**INSTRUCTION**
Repeat exactly the lines of the listing below, please, starting with the first and ending with the line containing "FILM_T = 0.00010"; leave out the rest.

>> START SUPPLIED DATA

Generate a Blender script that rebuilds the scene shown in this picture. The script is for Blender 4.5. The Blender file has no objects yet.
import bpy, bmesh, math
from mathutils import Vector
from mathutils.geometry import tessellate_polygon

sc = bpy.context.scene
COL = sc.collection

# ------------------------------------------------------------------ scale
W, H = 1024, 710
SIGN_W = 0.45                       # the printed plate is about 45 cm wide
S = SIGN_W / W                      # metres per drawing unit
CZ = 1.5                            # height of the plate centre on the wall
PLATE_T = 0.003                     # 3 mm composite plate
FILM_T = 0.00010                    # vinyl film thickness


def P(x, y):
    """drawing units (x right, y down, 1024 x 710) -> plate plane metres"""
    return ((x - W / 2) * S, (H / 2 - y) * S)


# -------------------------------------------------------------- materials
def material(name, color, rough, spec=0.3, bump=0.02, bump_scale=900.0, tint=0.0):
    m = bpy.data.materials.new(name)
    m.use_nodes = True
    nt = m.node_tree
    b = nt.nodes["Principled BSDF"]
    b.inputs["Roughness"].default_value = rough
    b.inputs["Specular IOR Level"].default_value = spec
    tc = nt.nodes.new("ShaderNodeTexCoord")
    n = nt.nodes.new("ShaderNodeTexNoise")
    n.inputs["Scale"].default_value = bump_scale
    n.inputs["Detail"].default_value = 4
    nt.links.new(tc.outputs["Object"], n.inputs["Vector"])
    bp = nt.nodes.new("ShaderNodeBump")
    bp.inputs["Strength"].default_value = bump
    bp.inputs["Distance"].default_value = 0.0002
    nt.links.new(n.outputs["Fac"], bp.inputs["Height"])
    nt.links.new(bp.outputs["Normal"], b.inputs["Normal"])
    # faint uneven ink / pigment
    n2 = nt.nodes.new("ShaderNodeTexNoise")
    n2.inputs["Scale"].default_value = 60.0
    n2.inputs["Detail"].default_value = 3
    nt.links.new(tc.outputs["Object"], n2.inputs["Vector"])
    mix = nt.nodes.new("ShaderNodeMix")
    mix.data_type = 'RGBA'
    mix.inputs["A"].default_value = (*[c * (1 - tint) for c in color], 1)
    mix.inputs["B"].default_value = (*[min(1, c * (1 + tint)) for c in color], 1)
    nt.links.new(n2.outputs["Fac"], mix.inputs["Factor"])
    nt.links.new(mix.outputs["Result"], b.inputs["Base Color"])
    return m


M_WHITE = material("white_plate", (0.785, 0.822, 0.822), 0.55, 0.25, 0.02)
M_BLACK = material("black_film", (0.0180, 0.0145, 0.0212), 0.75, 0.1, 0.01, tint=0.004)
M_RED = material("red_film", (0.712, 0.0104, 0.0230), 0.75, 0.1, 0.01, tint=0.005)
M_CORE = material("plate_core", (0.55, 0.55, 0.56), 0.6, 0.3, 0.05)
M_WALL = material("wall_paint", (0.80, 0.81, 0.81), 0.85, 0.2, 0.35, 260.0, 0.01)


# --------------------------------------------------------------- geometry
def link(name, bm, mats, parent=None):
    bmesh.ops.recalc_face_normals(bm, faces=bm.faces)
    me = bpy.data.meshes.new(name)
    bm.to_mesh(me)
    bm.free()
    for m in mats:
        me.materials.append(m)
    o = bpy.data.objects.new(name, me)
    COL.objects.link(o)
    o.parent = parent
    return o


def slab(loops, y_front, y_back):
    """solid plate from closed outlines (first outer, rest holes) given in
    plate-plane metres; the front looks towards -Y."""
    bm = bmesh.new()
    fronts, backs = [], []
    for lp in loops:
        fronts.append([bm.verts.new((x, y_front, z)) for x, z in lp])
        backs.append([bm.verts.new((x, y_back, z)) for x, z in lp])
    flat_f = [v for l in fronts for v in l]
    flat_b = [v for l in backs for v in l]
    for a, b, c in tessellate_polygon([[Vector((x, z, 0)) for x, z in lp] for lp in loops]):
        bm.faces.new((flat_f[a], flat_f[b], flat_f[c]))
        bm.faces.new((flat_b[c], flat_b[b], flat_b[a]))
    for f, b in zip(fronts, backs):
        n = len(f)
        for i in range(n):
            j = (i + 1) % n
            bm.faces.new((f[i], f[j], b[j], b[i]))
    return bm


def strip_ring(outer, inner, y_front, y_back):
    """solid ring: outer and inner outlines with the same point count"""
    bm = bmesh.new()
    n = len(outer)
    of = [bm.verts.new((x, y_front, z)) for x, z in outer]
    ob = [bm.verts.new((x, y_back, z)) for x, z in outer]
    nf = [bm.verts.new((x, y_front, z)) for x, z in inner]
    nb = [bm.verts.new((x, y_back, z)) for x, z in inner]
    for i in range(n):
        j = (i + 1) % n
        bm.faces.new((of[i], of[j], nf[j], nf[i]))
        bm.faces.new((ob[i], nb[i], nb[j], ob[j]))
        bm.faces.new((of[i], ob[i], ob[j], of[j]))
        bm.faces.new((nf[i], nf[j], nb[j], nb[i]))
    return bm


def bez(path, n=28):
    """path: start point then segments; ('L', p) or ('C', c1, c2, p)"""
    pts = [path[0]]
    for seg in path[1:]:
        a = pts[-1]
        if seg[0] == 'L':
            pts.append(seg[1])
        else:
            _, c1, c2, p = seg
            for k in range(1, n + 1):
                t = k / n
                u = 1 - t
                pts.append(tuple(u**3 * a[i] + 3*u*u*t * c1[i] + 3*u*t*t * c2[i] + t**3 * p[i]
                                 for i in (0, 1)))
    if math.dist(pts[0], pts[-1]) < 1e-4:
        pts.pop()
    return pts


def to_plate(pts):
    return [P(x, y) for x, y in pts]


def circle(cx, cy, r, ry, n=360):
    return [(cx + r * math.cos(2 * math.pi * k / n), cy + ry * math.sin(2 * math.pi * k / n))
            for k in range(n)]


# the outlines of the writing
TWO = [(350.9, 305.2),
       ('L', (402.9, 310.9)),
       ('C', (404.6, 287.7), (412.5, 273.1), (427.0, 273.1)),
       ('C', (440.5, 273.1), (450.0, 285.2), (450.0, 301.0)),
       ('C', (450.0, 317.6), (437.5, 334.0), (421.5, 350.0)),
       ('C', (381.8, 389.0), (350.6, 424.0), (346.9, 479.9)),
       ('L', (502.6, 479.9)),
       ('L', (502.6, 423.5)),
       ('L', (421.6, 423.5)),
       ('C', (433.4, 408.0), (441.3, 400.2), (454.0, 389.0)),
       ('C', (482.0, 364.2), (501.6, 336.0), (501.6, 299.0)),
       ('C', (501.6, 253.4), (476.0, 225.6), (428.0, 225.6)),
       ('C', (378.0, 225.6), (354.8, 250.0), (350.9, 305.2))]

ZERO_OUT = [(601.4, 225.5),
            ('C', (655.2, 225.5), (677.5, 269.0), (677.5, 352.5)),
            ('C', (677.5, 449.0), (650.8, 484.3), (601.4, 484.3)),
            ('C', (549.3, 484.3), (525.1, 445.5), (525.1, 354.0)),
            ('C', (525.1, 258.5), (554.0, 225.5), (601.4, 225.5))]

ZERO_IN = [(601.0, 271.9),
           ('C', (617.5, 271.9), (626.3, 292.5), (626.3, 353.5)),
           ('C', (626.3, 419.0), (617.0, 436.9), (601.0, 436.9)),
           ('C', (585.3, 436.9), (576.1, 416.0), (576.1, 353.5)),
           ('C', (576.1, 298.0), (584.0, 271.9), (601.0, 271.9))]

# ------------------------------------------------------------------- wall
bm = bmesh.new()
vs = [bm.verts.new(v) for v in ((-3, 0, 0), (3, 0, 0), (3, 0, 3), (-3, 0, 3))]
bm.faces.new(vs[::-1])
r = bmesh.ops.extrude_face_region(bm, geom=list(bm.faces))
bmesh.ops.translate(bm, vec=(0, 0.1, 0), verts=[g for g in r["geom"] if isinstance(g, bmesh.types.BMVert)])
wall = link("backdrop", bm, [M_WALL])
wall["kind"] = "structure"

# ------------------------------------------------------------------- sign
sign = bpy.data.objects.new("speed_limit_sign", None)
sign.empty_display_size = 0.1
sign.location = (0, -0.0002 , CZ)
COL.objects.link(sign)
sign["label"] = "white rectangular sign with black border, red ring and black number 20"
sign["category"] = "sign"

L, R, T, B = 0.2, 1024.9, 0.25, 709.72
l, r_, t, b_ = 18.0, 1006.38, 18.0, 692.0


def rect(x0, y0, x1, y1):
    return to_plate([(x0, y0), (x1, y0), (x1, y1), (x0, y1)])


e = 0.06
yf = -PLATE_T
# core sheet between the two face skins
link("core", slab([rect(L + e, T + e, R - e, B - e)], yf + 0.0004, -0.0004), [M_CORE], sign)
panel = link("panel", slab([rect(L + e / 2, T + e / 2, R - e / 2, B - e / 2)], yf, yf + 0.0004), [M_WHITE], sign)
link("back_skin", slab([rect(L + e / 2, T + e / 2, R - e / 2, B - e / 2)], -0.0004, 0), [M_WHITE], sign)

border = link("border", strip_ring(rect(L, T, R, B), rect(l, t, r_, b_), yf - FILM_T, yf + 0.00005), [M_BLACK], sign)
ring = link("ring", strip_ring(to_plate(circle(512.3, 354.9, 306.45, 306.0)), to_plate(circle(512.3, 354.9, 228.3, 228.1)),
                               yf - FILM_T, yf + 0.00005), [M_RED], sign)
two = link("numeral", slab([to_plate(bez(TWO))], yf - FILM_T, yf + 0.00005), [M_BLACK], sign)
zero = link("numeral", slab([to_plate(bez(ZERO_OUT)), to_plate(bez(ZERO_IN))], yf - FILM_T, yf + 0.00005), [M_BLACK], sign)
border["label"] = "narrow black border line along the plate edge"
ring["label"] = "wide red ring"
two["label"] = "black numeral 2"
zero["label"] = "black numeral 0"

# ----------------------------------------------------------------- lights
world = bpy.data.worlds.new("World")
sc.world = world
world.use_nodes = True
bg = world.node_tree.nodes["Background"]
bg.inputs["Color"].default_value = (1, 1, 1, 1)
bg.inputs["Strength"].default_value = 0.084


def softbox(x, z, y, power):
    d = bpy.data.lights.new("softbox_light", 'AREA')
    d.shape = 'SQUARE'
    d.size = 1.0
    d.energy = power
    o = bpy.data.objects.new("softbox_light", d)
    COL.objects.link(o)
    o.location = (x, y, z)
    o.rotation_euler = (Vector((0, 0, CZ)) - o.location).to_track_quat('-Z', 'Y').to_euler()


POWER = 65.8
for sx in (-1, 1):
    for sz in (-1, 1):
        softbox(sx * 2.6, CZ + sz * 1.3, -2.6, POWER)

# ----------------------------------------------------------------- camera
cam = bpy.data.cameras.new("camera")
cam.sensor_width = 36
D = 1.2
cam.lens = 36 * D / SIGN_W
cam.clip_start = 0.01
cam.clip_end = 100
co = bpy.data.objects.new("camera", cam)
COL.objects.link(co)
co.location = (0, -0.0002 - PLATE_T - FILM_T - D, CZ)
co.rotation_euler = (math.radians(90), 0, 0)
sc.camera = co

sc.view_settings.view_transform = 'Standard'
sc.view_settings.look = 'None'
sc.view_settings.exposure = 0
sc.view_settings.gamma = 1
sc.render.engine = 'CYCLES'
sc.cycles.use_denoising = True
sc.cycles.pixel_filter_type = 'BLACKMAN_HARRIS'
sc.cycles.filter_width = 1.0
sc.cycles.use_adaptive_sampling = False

>> END SUPPLIED DATA

**FINISHED TASK**
Generate a Blender script that rebuilds the scene shown in this picture. The script is for Blender 4.5. The Blender file has no objects yet.
import bpy, bmesh, math
from mathutils import Vector
from mathutils.geometry import tessellate_polygon

sc = bpy.context.scene
COL = sc.collection

# ------------------------------------------------------------------ scale
W, H = 1024, 710
SIGN_W = 0.45                       # the printed plate is about 45 cm wide
S = SIGN_W / W                      # metres per drawing unit
CZ = 1.5                            # height of the plate centre on the wall
PLATE_T = 0.003                     # 3 mm composite plate
FILM_T = 0.00010                    # vinyl film thickness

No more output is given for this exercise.